Entre risas, Fresán confiesa que él también, con el tiempo, fue acumulando lectores “extraños”, pero “en el mejor sentido de la palabra”, aclara. “Lo que escribo apela a ciertas cosas que piensa la gente y de repente es una literatura también un poco histérica, como es Salinger o Vonnegut. Son libros que no sólo te hacen sentir bien o que te gustan o los disfrutás, sino que también producen una cierta cercanía”.
—¿Tal vez por el hipervínculo pop?
—Sí, supongo. Aunque creo que todo escritor es pop por definición. Scott Fitzgerald con el jazz, Kerouac con el bebop. O sea, yo no descubrí nada.
—¿Y cómo ves el panorama de la literatura argentina?
—Hubo un momento en que me preocupé un poquito justo después de la crisis, de la gran crisis, cuando por primera vez en la literatura argentina hubo algo que no había existido salvo casos muy concretos: una megapreocupación por la realidad y lo testimonial; había un discurso como “bueno, ahora hay que contar lo que nos pasa”, y eso es una cosa que no me interesa, salvo casos puntuales como el de Walsh. Yo escribo para salir de la realidad. Si escribiera para meterme más en la realidad, me pondría a estudiar odontología.

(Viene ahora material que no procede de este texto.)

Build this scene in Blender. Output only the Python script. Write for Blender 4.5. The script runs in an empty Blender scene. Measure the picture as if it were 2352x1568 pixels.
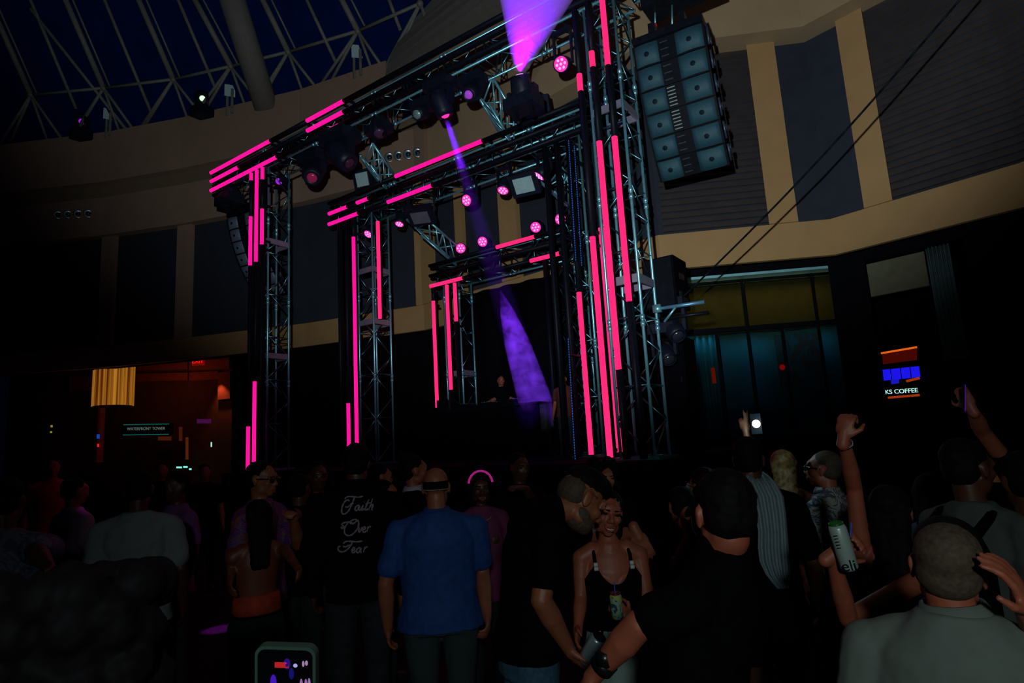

—Pero hay temas de la realidad que te preocupan y aparecen en tus libros, como el de la hiperconectividad.
—Más allá de lo que diga el libro, cuyo personaje no soy yo, bueno, tengo un hijo de 10 años y me preocupa que con sus amigos hablen de cosas que ocurren casi en una dimensión fantasmagórica. Pero también hay momentos en los que tenés que dejar de preocuparte por eso y aceptarlo como un signo de los tiempos. A mi abuelo tal vez le preocupaba que leyera revistas de Superman... y aquí estoy. Quizás una de las grandes ventajas de tener un hijo es que tus miedos y preocupaciones adquieren un signo un tanto más visceral, próximo y real que el estado de las cosas tecnológicas versus la literatura, que pasan a otro plano. Pasan a un libro, justamente, a una ficción. Y está bien que así sea.